Wait times are much longer than they used to be at the Marlin Grille, the school’s other dining option besides the cafeteria, according to the campus community.
“The Grille is significantly slower than in past years,” senior Taylor Boyd said.
The Marlin Grille consists of three stations: Sandella’s Flatbread Cafe, which sells paninis, wraps and small pizzas; the Grille proper, where one can buy foods like chicken tenders and burgers; and the Freshens Smoothie center, which shares a cash register with a convenience-store-style area selling coffee, salads, sandwiches, yogurt and other snacks.
One student reported that Sandella’s closed earlier than it was supposed to on at least one evening during the week of Sept. 11.
“It was 8:15 and I was really hungry because I had missed dinner that day,” senior Gabrielle Freese said. She went up to Sandella’s to order a wrap. “This girl came over…and said, ‘We’re closed.’” Freese said that when she responded that they were supposed to be open until 8:30, she was told, “We don’t have enough staff to keep this open,” and “I have to do my homework just like you do.”
Senior Kathryn Reavis has worked at the Marlin Grille for three years. She said that in recent weeks Sandella’s has occasionally been closed when none of the workers on duty have been trained at that station.
“Sometimes people don’t have the flexibility that we might be looking for in order to fully have a shift covered.”
—Gloria Louis, Sodexo Employee
Sandella’s is the most challenging of the stations to work at. Reavis said that most of the workers are trained at the grill station, which is “so much easier” than Sandella’s. Gloria Louis, a non-student worker, agreed.
“That station is a challenge because you have to be able to multitask right away,” she said. “It’s kind of tough. You can burn stuff very easy over there.” She said that she will only put workers over there if they have proven they are able to handle it.
“Sometimes people don’t have the flexibility that we might be looking for in order to fully have a shift covered,” she said. “They’re students first, and that comes first. We take education very seriously.”
In addition, Reavis said, the severe flooding that the region experienced the week of Sept. 19 caused some workers to be unable to come to work then.
However, other workers say that if there were more non-student workers, the difficulty of scheduling work shifts around student workers’ class times would not present such a problem.
“We are very, very, very, very understaffed,” said Louis.
She has worked at the Marlin Grille for 10 years, and is affectionately known to VWC students as “Mama Gloria.” According to Louis, it takes “five bodies at a time…five people to run the Grille. This is no joke.” As the only non-student worker on duty in the Grille for the evening shift, she has to supervise all the stations. New student workers in particular need help. For instance, Louis said, the day before, a customer brought back the chicken tenders a new worker had made, because “they were raw.”
“We came back the 29th of August. It’s been rough since then….It’s just a big effect on me. It’s really a big effect on me.”

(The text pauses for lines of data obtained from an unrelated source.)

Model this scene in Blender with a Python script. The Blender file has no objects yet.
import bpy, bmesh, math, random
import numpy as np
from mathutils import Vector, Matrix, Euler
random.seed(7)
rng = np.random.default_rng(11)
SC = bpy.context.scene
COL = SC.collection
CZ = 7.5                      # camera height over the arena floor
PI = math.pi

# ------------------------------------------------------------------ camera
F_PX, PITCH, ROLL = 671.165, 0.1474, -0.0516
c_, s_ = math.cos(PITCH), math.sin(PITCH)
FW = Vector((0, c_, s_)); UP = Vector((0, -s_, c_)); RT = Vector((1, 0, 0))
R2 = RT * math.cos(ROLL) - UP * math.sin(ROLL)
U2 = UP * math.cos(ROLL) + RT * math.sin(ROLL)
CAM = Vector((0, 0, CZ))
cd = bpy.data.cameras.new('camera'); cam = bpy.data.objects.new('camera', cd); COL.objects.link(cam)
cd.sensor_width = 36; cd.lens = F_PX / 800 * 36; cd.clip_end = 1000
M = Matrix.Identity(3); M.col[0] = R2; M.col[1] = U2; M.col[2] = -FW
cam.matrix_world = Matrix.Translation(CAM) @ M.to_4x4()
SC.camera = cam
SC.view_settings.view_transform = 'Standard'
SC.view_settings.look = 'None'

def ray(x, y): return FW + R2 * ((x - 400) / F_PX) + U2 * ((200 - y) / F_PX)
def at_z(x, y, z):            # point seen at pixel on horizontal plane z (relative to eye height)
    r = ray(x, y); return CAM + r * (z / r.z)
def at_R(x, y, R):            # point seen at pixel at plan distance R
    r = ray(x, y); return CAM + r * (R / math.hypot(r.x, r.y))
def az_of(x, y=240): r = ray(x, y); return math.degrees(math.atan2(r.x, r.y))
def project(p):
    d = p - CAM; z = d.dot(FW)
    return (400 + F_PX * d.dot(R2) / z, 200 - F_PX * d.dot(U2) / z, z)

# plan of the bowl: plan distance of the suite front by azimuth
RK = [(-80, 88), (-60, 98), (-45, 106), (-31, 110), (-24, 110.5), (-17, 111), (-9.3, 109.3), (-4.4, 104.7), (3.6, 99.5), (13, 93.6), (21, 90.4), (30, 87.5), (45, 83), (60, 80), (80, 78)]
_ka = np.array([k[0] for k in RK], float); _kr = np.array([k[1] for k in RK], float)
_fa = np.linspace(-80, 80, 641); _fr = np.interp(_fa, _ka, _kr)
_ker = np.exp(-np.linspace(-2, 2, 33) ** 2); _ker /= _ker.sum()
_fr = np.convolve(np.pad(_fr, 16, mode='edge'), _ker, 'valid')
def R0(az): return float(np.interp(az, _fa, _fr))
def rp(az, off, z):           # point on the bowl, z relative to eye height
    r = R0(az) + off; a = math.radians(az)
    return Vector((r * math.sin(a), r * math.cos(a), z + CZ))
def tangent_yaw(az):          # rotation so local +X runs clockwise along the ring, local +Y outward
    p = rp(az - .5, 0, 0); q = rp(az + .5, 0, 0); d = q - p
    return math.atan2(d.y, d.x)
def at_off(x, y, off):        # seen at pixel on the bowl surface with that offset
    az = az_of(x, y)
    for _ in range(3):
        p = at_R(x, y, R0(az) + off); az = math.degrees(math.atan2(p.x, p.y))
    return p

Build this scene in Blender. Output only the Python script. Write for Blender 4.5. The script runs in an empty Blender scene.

She said she really does not like to have students wait long for their food. “It’s not fair….They’ve got to go to class, or they’ve got a break from class,” she said. They may not be able to stay long enough for the food to be finished. In fact, she cited three instances in the last few weeks when people had to leave before their food was ready.
“I felt so bad,” Louis said. She told the customers that they could come back another time to redeem their orders.
Tim Lockett, general manager of dining services, said in an interview that “we are going to hire a fourth” non-student worker to supplement the “core” of three that currently work in the Marlin Grille, of which Mama Gloria is one.
He also said the 10 work-study positions in the Marlin Grille are filled.
“We are not understaffed by any means,” he said.
However, Reavis specified that they still “are looking for Sodexo workers at the Grille with Monday and Wednesday flexible daytime availability.”
“The way I see it, there could be two reasons” that the Grille is slower, Boyd said. “Some of the staff are less experienced than previous workers…or they really are understaffed.”
She said some student workers who have now graduated used to know the work “like the back of their hands, but they’re gone now.”
Part of the problem may be the fact that there is no longer a person whose sole job is to manage the Grille. When contacted by telephone, Jonathan Buckingham, the former Marlin Grille manager, said he resigned on June 18. According to a confidential source, Buckingham used to contact the Grille workers from the previous academic year in August and get a schedule ready for the first few weeks of the fall semester. Rebecca Manalac, who is currently managing the Grille, also has duties in the cafeteria, according to a Grille worker.
“We need to hire a person who specifically does the Grille,” sophomore Jonathan Joyner, who has worked there since the beginning of the fall 2015 semester, said. “The caf and the Grille are two totally separate animals.”